Les anges de la nuit vont rester encore longtemps dans les couloirs du C12. L’objectif, pour les fondateurs du club : “Qu’à terme, elles soient payées à rien faire.”

Le discours de Robin à l’entrée du C12

“Bonsoir, excusez-moi. Je vais juste avoir besoin de votre attention, s’il vous plaît. Bienvenue tout d’abord. À l’intérieur du club, on veut que tout le monde se sente en sécurité, et ce, tout au long de la soirée. Pour cela, je vais vous demander de faire attention à vous mais aussi à vos ami·es, pour être sûr·e qu’ils/elles vont bien, et aussi pour s’assurer qu’ils/elles se comportent bien avec les autres.

Deuxièmement, il y a beaucoup de personnes différentes à l’intérieur. Tout le monde a le droit d’être qui il est ou qui elle à l’intérieur et de se sentir bien à cet égard.
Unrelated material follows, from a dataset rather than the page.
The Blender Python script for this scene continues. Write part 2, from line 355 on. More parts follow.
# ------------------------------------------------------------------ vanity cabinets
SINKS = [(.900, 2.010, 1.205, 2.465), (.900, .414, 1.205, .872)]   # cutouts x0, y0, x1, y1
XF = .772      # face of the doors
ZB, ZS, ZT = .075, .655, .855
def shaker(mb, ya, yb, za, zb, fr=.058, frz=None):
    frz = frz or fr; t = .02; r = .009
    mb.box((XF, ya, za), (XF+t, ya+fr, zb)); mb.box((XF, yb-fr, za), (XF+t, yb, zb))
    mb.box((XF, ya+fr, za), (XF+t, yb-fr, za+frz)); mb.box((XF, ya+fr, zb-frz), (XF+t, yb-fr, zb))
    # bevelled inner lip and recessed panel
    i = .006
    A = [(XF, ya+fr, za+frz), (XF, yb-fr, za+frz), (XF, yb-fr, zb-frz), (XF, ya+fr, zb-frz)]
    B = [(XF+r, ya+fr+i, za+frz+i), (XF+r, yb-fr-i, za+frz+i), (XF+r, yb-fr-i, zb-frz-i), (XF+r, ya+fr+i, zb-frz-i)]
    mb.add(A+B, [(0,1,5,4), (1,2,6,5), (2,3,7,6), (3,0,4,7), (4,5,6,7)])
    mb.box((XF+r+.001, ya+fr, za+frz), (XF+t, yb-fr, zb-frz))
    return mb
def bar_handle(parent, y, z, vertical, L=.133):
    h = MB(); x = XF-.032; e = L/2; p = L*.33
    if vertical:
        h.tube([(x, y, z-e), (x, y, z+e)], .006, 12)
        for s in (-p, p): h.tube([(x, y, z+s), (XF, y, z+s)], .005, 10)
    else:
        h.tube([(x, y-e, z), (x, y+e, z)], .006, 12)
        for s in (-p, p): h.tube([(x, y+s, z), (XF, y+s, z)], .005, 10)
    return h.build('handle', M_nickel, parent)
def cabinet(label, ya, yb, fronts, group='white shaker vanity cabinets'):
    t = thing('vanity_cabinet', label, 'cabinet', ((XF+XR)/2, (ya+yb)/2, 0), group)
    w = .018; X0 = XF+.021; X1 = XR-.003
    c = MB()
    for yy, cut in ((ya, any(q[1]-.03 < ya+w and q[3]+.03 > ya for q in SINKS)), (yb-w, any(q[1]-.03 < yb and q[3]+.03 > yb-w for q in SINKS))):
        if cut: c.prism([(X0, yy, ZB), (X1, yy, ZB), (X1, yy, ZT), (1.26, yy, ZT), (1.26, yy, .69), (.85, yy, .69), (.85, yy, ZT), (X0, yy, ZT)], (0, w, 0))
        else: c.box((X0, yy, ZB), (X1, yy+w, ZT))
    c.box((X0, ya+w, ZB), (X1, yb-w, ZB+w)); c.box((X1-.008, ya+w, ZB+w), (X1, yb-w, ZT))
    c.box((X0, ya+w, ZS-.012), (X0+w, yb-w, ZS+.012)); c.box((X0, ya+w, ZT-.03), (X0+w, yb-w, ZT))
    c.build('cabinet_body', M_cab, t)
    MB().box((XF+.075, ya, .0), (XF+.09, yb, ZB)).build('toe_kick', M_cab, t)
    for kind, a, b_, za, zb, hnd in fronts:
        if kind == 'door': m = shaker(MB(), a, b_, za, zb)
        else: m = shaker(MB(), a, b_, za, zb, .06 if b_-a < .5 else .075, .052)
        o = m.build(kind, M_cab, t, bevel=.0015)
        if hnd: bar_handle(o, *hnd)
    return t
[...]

Du coup, on ne tolérera aucun jugement, aucune discrimination d’aucune sorte. Si toutefois la différence vous échappe, sachez que ça n’intéresse personne, vous vous endormirez dessus et vous y réfléchirez demain, mais foutez la paix aux gens.
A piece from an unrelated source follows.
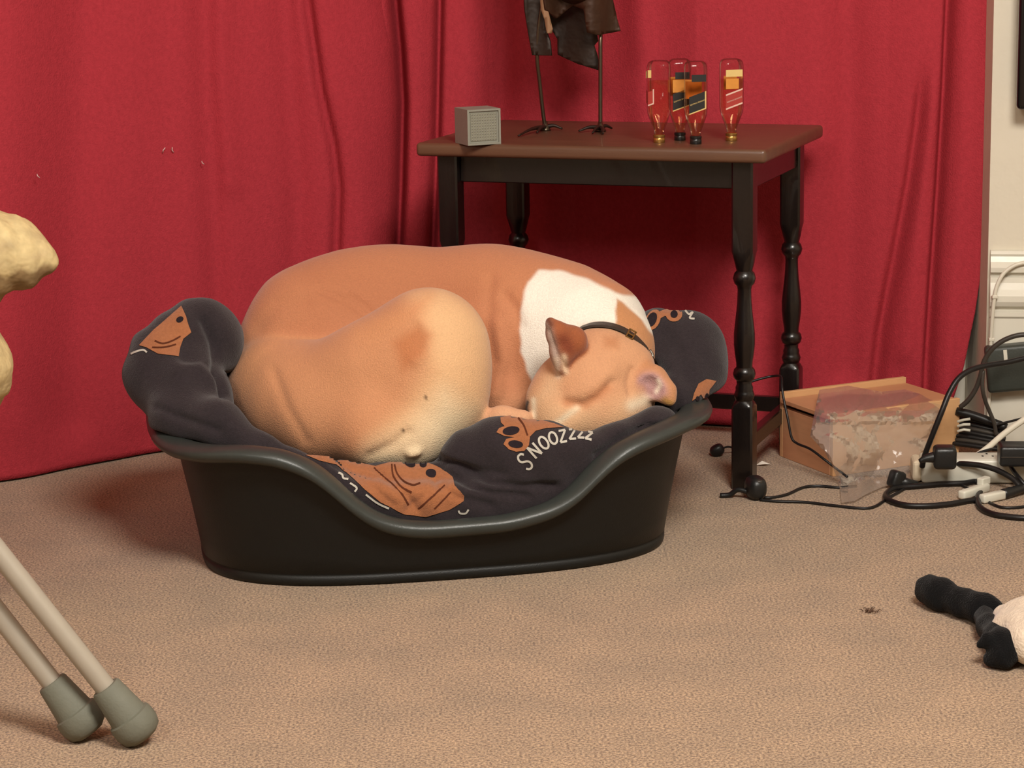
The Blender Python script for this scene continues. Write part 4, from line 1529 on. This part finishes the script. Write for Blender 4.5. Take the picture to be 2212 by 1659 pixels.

Ensuite, j’espère que tout le monde sait déjà ce qu’est le consentement. Pour les derniers qui ne sauraient pas ce que c’est, on ne touche pas un corps qu’on n’a pas été invité à toucher et cela sous aucun prétexte. On se souvient bien qu’un sourire, ce n’est pas une invitation à être touché·e, un regard, ce n’est pas une invitation à être touché·e, être tout seul ou toute seule en train de danser ou ivre mort·e dans un coin de la boîte, ce n’est pas une invitation à être touché·e.

Enfin, si à n’importe quel moment ou pour n’importe quelle raison vous ne vous sentez pas en sécurité ou que vous sentez que vous avez besoin d’assistance, venez nous trouver et on s’occupera de votre sécurité. Pour ceux qui viendraient avec de mauvaises intentions, sachez qu’on vous voit. On ne voit pas tout, quoique presque, et pour ce qui nous échappe, on compte sur vous pour votre solidarité et votre bienveillance. Passez une bonne soirée.”